Edited on Fri Jan-28-05 09:34 PM by barb162
There was a time when I made a lot and spent a lot. Then I grew up or something and didn't have the need to spend. I had one job that depressed me so much and I was near a ritzy shopping center and at lunchtime I felt better momentarily if I spent. That job went along with my biggest of all spending days, the exact right combination of circumstances, ready cash, beautiful stuff and depressing job that paid a lot.

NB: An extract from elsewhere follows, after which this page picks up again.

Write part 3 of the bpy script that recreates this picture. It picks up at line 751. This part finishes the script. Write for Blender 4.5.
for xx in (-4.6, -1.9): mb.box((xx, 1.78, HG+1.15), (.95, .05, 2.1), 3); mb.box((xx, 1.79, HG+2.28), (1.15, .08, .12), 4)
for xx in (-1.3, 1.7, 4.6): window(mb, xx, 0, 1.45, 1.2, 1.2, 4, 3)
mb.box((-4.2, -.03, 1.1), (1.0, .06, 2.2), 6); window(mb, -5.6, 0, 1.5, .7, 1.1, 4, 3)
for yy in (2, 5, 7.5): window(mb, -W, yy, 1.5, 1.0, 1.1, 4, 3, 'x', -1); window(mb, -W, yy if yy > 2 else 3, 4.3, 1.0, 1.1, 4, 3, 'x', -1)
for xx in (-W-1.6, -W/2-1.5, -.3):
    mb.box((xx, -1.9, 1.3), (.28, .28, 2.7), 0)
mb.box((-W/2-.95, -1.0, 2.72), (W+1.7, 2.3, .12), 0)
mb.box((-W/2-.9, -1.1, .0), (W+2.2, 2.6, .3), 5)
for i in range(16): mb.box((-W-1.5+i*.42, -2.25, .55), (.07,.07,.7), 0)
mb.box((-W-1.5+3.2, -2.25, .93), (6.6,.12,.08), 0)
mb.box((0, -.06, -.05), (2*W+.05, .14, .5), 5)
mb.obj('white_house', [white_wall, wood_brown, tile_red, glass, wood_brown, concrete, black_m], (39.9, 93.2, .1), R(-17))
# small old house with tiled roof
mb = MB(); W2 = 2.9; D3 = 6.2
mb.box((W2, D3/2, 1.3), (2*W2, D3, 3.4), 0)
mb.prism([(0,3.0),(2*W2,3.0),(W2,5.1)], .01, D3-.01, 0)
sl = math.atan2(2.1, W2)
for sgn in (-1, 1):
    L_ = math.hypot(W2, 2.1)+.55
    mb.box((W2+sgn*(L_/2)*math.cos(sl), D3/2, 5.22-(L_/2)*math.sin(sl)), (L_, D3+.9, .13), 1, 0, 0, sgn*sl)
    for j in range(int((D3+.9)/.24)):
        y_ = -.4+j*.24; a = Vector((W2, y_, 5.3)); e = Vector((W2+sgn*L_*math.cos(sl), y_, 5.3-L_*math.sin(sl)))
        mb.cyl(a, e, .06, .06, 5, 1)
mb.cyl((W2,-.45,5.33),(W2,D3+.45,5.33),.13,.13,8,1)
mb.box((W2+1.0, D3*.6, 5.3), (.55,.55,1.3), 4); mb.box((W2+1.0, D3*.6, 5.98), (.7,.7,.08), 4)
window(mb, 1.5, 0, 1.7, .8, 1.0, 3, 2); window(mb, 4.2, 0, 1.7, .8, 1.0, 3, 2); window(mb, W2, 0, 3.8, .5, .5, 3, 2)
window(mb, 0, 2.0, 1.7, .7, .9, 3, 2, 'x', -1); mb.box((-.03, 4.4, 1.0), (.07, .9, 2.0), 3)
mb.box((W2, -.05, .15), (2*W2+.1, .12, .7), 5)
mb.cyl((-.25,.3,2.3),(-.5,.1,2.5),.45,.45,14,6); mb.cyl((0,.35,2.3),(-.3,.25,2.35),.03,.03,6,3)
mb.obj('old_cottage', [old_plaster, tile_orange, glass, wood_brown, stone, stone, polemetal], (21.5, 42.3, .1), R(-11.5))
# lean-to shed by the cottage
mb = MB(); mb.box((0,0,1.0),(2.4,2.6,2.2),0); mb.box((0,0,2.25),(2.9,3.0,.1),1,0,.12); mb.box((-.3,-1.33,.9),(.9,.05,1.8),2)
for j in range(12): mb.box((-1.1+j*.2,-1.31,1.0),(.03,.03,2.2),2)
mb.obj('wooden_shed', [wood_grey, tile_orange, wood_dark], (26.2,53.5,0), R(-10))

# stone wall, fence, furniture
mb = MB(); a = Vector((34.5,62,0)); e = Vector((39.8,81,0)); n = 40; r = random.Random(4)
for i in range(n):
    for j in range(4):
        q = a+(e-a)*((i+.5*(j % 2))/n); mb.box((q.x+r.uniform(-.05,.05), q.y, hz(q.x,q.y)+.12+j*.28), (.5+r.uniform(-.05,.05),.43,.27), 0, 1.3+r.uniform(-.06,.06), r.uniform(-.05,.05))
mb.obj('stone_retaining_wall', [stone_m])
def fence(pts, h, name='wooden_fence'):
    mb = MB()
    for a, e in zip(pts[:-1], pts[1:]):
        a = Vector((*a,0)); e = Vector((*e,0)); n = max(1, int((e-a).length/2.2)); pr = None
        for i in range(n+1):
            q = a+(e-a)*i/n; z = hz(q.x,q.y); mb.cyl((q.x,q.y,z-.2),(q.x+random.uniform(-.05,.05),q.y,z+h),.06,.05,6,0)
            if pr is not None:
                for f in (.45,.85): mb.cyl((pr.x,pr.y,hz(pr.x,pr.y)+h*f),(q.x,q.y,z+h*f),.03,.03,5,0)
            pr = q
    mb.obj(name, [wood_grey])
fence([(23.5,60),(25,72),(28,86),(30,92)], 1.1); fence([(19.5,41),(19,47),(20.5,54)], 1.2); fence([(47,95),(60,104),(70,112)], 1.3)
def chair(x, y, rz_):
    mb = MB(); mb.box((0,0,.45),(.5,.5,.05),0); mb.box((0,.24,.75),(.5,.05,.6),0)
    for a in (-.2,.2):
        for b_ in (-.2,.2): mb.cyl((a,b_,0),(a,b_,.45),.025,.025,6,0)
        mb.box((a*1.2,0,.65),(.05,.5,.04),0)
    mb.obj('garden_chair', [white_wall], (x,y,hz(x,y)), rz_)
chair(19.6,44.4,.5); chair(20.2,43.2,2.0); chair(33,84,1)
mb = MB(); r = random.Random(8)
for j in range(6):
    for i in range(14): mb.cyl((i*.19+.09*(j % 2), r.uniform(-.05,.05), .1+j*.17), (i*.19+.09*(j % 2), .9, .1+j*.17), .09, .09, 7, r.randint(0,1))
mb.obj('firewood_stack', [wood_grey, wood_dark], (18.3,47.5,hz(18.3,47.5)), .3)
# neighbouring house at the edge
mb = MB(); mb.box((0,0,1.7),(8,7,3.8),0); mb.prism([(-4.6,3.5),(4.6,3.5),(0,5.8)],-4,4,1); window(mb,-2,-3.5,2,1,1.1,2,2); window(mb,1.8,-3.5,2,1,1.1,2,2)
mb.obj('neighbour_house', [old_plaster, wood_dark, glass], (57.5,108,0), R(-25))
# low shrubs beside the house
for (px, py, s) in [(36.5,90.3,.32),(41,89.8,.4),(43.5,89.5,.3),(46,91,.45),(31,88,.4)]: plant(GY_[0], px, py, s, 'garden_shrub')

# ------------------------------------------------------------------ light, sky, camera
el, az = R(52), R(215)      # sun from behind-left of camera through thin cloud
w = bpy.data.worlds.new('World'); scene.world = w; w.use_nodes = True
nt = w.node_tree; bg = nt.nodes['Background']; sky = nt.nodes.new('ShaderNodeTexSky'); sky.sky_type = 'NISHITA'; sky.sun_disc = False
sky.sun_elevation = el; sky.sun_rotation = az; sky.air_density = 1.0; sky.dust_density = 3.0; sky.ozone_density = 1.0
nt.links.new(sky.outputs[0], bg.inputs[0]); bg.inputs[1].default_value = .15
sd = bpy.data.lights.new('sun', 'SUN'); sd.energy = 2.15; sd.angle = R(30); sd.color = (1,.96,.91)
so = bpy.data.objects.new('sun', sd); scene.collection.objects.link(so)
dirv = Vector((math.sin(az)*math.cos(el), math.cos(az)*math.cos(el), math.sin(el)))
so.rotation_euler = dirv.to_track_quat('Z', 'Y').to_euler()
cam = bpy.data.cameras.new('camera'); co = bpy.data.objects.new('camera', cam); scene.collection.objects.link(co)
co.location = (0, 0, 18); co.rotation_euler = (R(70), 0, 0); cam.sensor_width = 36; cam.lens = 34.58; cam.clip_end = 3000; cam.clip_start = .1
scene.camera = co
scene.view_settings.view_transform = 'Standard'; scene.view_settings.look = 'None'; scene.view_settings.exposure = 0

I am pretty satisfied with the material things I have and just don't have that need or want to constantly churn over the clothes, furniture, jewelry, etc. SO when she asked me this one time if I bought anything new, I said "well I decided to give to the animal shelter instead" she gave me this blank look. Silence. Or sometimes I tell her I gave to the local Dem party. Again blank stare. I have changed from being the big spender and if I do spend it is to write a check for the shelter animals. She keeps treating me as I was (prior to growing up) and not as I am. I changed and she hasn't. The reality checks of my telling her I'd rather spend on helping the stray animals isn't doing the trick. The fact I have taken in 4 sick strays, one would think, would show her my interests have turned elsewhere than shopping.


Maybe she's mad at me that I'm not doing what she wants. How dare I donate to the local Dem party (coulda bought another purse instead!) Yuck-yuck.
Edit: ANd then again maybe she's mad she got the brother who isn't going to Paris tomorrow or the day after. Maybe she wants The Donald for a husband.